I canti gregoriani

DI GIOVANNI BOGANI

 

Quella notte di Pasqua del 2017 ho visto la chiesa ortodossa aperta, e tutta illuminata. Mi sono fermato, e sono entrato.

Alcune donne con il velo e un cero in mano. Lo tengono con una cura infinita, come fosse un piccolo dio di cera. Hanno quasi tutte le scarpe da tennis, e uno strano modo di stare curve, miti, con le braccia nude e l’aria da contadina russa, anche quelle bellissime, di vent’anni. Che camminano, su e giù, come in una strana sfilata di moda. Perché nelle chiese ortodosse si sta in piedi, e ci si muove. Non come in quelle cattoliche, dove ognuno sta al suo posto. Qui si muovono tutti, come in una strada o una piazza.

E poi quei canti. Cantati con tanto impegno. Certo, sono lo stesso popolo che ha creato i Gulag, il Kgb, il mondo tetro e minaccioso di là dalla Cortina di Ferro. Ma è così bello, qui, vedere questa chiesa, con le cinque cupole a forma di cipolla fuori, le grandi croci d’oro. E dentro queste donne che si fanno il segno della croce ogni minuto, con i movimenti della mano invertiti rispetto ai nostri. Il braccio sulla spalla, da loro, va prima a destra poi a sinistra.

Un bambino dorme sulla spalla di suo padre.

Poco più in là, un uomo alto con i capelli a spazzola, come Dolph Lundgren in “Rocky IV”, quello che diceva “io ti spiezzo in due” .

Un altro uomo, tutto serio, in giacca, legge un piccolo breviario. Si avvicina a quattro campane di bronzo che stanno all’ingresso della chiesa, e le fa suonare.

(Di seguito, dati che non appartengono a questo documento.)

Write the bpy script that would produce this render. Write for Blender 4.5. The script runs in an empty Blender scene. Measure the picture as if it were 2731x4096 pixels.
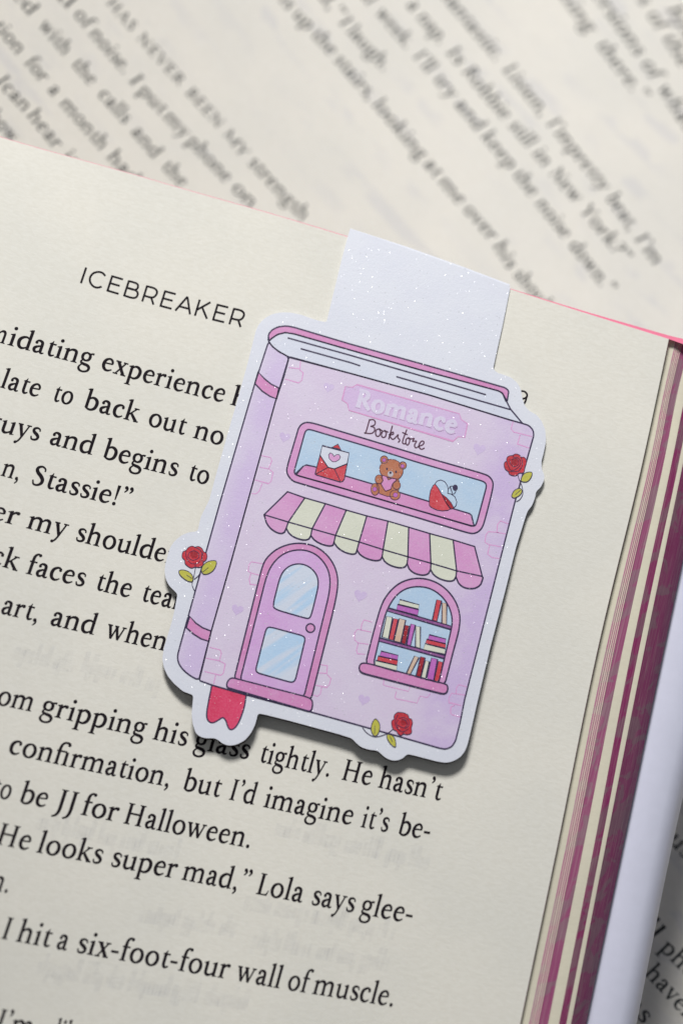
import bpy, bmesh, math, random
from mathutils import Vector, Matrix, geometry

random.seed(7)
SC = bpy.context.scene
COL = SC.collection
MM = 0.001
# ------------------------------------------------------------------ camera, world, lamps, exposure
TILT = math.radians(13.6)      # camera leans back from the page normal
LIFT = math.radians(6.0)      # the upper book is propped up at its head by this much
DIST = 252.0                   # mm from lens to the page
FOC, SENS_H = 50.0, 22.3
PW_ROT = Matrix.Rotation(LIFT, 4, 'X')
PW = Matrix.Translation((0, 0, 0.0525)) @ PW_ROT        # page frame (metres) -> world
CAM_P = Vector((0, -math.sin(TILT), math.cos(TILT))) * DIST
zax = CAM_P.normalized(); xax = Vector((1, 0, 0)); yax = zax.cross(xax)
cd = bpy.data.cameras.new('camera'); cam = bpy.data.objects.new('camera', cd); COL.objects.link(cam)
rot = Matrix((xax, yax, zax)).transposed().to_4x4()
cam.matrix_world = PW @ Matrix.Translation(CAM_P * MM) @ rot
cd.sensor_fit = 'VERTICAL'; cd.sensor_height = SENS_H; cd.sensor_width = SENS_H; cd.lens = FOC
cd.clip_start = 0.01; cd.clip_end = 20
cd.dof.use_dof = True; cd.dof.focus_distance = 0.2515; cd.dof.aperture_fstop = 10.0
SC.camera = cam

w = bpy.data.worlds.new('World'); SC.world = w; w.use_nodes = True
w.node_tree.nodes['Background'].inputs[0].default_value = (0.86, 0.91, 1.0, 1)
w.node_tree.nodes['Background'].inputs[1].default_value = 0.13

def area(name, loc, target, size, power, colr):
    l = bpy.data.lights.new(name, 'AREA'); l.shape = 'RECTANGLE'; l.size = size[0]; l.size_y = size[1]
    l.energy = power; l.color = colr
    o = bpy.data.objects.new(name, l); COL.objects.link(o); o.location = loc
    o.rotation_euler = (Vector(target) - Vector(loc)).to_track_quat('-Z', 'Y').to_euler()
    return o
area('window_light', (-0.015, 0.30, 0.43), (0, 0, 0.06), (0.13, 0.10), 2.42, (1.0, 0.99, 0.975))
SC.view_settings.view_transform = 'Standard'; SC.view_settings.look = 'None'
SC.view_settings.exposure = 0.0; SC.view_settings.gamma = 1.0

# ------------------------------------------------------------------ geometry helpers
W_PX, H_PX = 2731.0, 4096.0
def ray(px, py):
    x = (px - W_PX / 2) / H_PX * SENS_H; y = (H_PX / 2 - py) / H_PX * SENS_H
    return (xax * x + yax * y - zax * FOC).normalized()
def hit(px, py, f):                     # point of the height field z=f(x,y), page frame, mm
    d = ray(px, py); z = 0.0
    for _ in range(12):
        t = (z - CAM_P.z) / d.z
        p = CAM_P + d * t
        z = f(p.x, p.y)
    return Vector((p.x, p.y, z))
def page_z(x, y):
    k = max(0.004, 0.0105 - 0.00011 * y)
    t = -14.0 - x
    if t <= 0: return 0.0
    if t < 26: return k * t * t
    z0 = k * 676; sl = 52 * k; q = t - 26
    return z0 + sl * (q - q * q / 90.0) if q < 45 else z0 + sl * 22.5
PWI = PW.inverted()
PWM = Matrix.Translation((0, 0, 52.5)) @ PW_ROT         # same in mm
PWMI = PWM.inverted()
CAM_W = PWM @ CAM_P
def under_z(x, y):                      # lower book, world mm
    s = x * 0.72 + y * 0.69 - 34
    t = -0.9 * x + 0.45 * (y - 20)
    return 16.0 - (0.0022 * s * s if s > 0 else 0.0) + (min(0.0045 * t * t, 0.42 * t) if t > 0 else 0.0)
def hit_w(px, py):
    d = PWM.to_3x3() @ ray(px, py); z = 16.0
    for _ in range(12):
        p = CAM_W + d * ((z - CAM_W.z) / d.z)
        z = under_z(p.x, p.y)
    return Vector((p.x, p.y, z))

def mesh_obj(name, verts, faces, mat, parent=None, smooth=False):
    me = bpy.data.meshes.new(name)
    me.from_pydata([(v[0] * MM, v[1] * MM, v[2] * MM) for v in verts], [], faces)
    me.update()
    if mat: me.materials.append(mat)
    if smooth: me.polygons.foreach_set('use_smooth', [True] * len(me.polygons))
    o = bpy.data.objects.new(name, me); COL.objects.link(o)
    if parent: o.parent = parent
    return o
def empty(name, m):
    o = bpy.data.objects.new(name, None); o.empty_display_size = 0.01; COL.objects.link(o)
    o.matrix_world = m
    return o
def tag(o, label, cat, group=None):
    o['label'] = label; o['category'] = cat
    if group: o['group'] = group

def cr(pts, closed=False, n=6):         # Catmull-Rom through points of any dimension
    P = [tuple(p) for p in pts]; m = len(P); out = []
    segs = m if closed else m - 1
    for i in range(segs):
        p1 = P[i]; p2 = P[(i + 1) % m]
        p0 = P[(i - 1) % m] if (closed or i > 0) else p1
        p3 = P[(i + 2) % m] if (closed or i + 2 < m) else p2
        for k in range(n):
            t = k / n; t2 = t * t; t3 = t2 * t
            out.append(tuple(0.5 * (2 * b + (c - a) * t + (2 * a - 5 * b + 4 * c - d) * t2 + (3 * b - a - 3 * c + d) * t3)
                             for a, b, c, d in zip(p0, p1, p2, p3)))
    if not closed: out.append(P[-1])
    return out
def ribbon(pts, closed=False):          # (x, y, halfwidth) list -> verts, quads
    V = []; F = []; n = len(pts)
    for i, (x, y, h) in enumerate(pts):
        a = pts[(i - 1) % n] if (closed or i) else pts[i]
        b = pts[(i + 1) % n] if (closed or i < n - 1) else pts[i]
        dx, dy = b[0] - a[0], b[1] - a[1]; L = math.hypot(dx, dy) or 1e-9
        nx, ny = -dy / L, dx / L
        k = 1.0
        if (closed or 0 < i < n - 1):
            ex, ey = x - a[0], y - a[1]; l2 = math.hypot(ex, ey)
            if l2 > 1e-9: k = 1 / max(0.55, abs((-ey * nx + ex * ny) / l2))
        V += [(x + nx * h * k, y + ny * h * k), (x - nx * h * k, y - ny * h * k)]
    for i in range(n if closed else n - 1):
        j = (i + 1) % n
        F.append((2 * i, 2 * i + 1, 2 * j + 1, 2 * j))
    return V, F
def disc(x, y, rx, ry=None, n=14):
    ry = ry or rx
    return [(x + rx * math.cos(2 * math.pi * i / n), y + ry * math.sin(2 * math.pi * i / n)) for i in range(n)]

class Shape2D:                           # verts/faces gathered in 2-D
    def __init__(s): s.v = []; s.f = []; s.z = []; s.k = 0
    def add(s, V, F):
        b = len(s.v); s.v += V; s.k += 1; s.z += [(s.k % 40) * 0.0007] * len(V); s.f += [tuple(i + b for i in q) for q in F]
    def poly(s, P):
        tri = geometry.tessellate_polygon([[Vector((p[0], p[1], 0)) for p in P]])
        s.add([(p[0], p[1]) for p in P], [tuple(t) for t in tri])

# ------------------------------------------------------------------ materials
def lin(c):
    f = lambda v: v / 12.92 if v <= 0.04045 else ((v + 0.055) / 1.055) ** 2.4
    return (f(c[0] / 255), f(c[1] / 255), f(c[2] / 255), 1)
class NT:
    def __init__(s, name):
        s.m = bpy.data.materials.new(name); s.m.use_nodes = True; s.t = s.m.node_tree
        s.b = s.t.nodes['Principled BSDF']; s.out = s.t.nodes['Material Output']
        s.co = s.n('ShaderNodeTexCoord').outputs['Object']
    def n(s, typ, **kw):
        nd = s.t.nodes.new(typ)
        for k, v in kw.items(): setattr(nd, k, v)
        return nd
    def link(s, a, b): s.t.links.new(a, b)
    def noise(s, scale, detail=3, rough=0.5, vec=None, dist=0.0):
        nd = s.n('ShaderNodeTexNoise'); nd.inputs['Scale'].default_value = scale
        nd.inputs['Detail'].default_value = detail; nd.inputs['Roughness'].default_value = rough
        nd.inputs['Distortion'].default_value = dist
        s.link(vec or s.co, nd.inputs['Vector']); return nd.outputs['Fac']
    def ramp(s, v, a, b, lo=0.0, hi=1.0):
        nd = s.n('ShaderNodeMapRange'); nd.clamp = True; nd.interpolation_type = 'SMOOTHSTEP'
        for i, x in enumerate((a, b, lo, hi)): nd.inputs[i + 1].default_value = x
        s.link(v, nd.inputs[0]); return nd.outputs[0]
    def mix(s, fac, a, b, mode='MIX'):
        nd = s.n('ShaderNodeMix', data_type='RGBA', blend_type=mode)
        for sock, x in ((nd.inputs[0], fac), (nd.inputs[6], a), (nd.inputs[7], b)):
            if isinstance(x, (tuple, float, int)): sock.default_value = x
            else: s.link(x, sock)
        return nd.outputs[2]
    def math(s, op, a, b=0.0):
        nd = s.n('ShaderNodeMath', operation=op)
        for sock, x in ((nd.inputs[0], a), (nd.inputs[1], b)):
            if isinstance(x, (int, float)): sock.default_value = x
            else: s.link(x, sock)
        return nd.outputs[0]
    def mapping(s, scale=(1, 1, 1), rotz=0.0, vec=None):
        nr = s.n('ShaderNodeMapping'); nr.inputs['Rotation'].default_value = (0, 0, rotz); s.link(vec or s.co, nr.inputs[0])
        nd = s.n('ShaderNodeMapping'); nd.inputs['Scale'].default_value = scale
        s.link(nr.outputs[0], nd.inputs[0]); return nd.outputs[0]
    def bump(s, h, strength, dist):
        nd = s.n('ShaderNodeBump'); nd.inputs['Strength'].default_value = strength
        nd.inputs['Distance'].default_value = dist; s.link(h, nd.inputs['Height']); return nd.outputs[0]
    def setc(s, c):
        if isinstance(c, tuple): s.b.inputs['Base Color'].default_value = c
        else: s.link(c, s.b.inputs['Base Color'])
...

E io, con la custodia della chitarra sulla schiena. Che spero per un attimo che si mostri Dio, in questa chiesa che non è mia. Ma io, una chiesa mia, non ce l’ho.

Io che spero per un attimo che si mostri Dio, fra questa gente che canta. Fra queste ragazze che sembrano angeli, e forse diventeranno grasse signore che una volta erano state bellissime.

Esco dalla chiesa. Due zingari, al cancello, chiedono soldi. Ma io non ho niente. E per fare vedere le mie mani vuote inciampo nel selciato. La zingara dice “fare attenzione”, in italiano, con un tono quasi amichevole, protettivo. E io mi vergogno di me, che non avevo neanche niente da darle.